The Sarah Palin gap
The article is perhaps a little too pleased with itself as it spends most of its timing equating chavs with rednecks. However it makes a number of points that I agree with and have made in this blog and else where. Namely:
- Politics has become professionalised and this has denied the average person representation of people who are like them and hold their values. ( Oh yes the likes of Harriet Harperson and Theresa May go on about needing more Women etc - but they mean more women like them. Not the common people who they claim to lead. One of the most telling criticisms of the "A List" fiasco for the Conservative party was how diversity didn't seem to mean everyone should come from Kennsington and Chelsea. )
- The political system has become a conspiracy to deny the majority of people their say.
- The whole system chases the diminishing pool of floating voters. With those in 'safe' seats ignored. ( Labour has just found out the cost of that - the Conservatives came close in the Bromley byelection. )
Of course there used to be politicians who connected directly with their voters like Dennis Skinner and Norman Tebbit, but its getting harder for their likes to work their way through the party establoishments, serving their time a 'researchers', spAds, and think tank members before that all important moment when a safe seat becomes available and you have made all the right contacts to get yourself in. Just a shame these people have nearly nothing in common with the people the euligise and say they represent.
Norman Tebbit made a telling point in an interview for Tory Radio a year or more ago. He pointed out that a large amount of the population is now not voting at all, and there is an alternative startegy. Instead of chasing the feckless and clueless floating voters, you could go out and find you supporters who no longer turn out.

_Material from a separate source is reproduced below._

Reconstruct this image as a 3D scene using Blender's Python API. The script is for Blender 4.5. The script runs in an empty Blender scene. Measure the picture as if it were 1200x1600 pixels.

It look like its working for Sarah ....
Update: This extract from the article makes many of the key points:
That lack is in part a reflection of the boringly professionalised career that politics has become. There is still a small gang of old-school industrial Labour MPs, who huddle in solidarity in the House of Commons; but there used to be many more who had personal experience of the social problems they opined on. Politics is now a game played by slick graduates, who work in think-tanks or back rooms before climbing the pole to their own seats, and are unlikely to drop their aitches. The party machines weed out authentic mavericks much more mercilessly than America’s presidential system. This is as true of the Tories as it is of Labour, which is why neither side makes a fuss about it.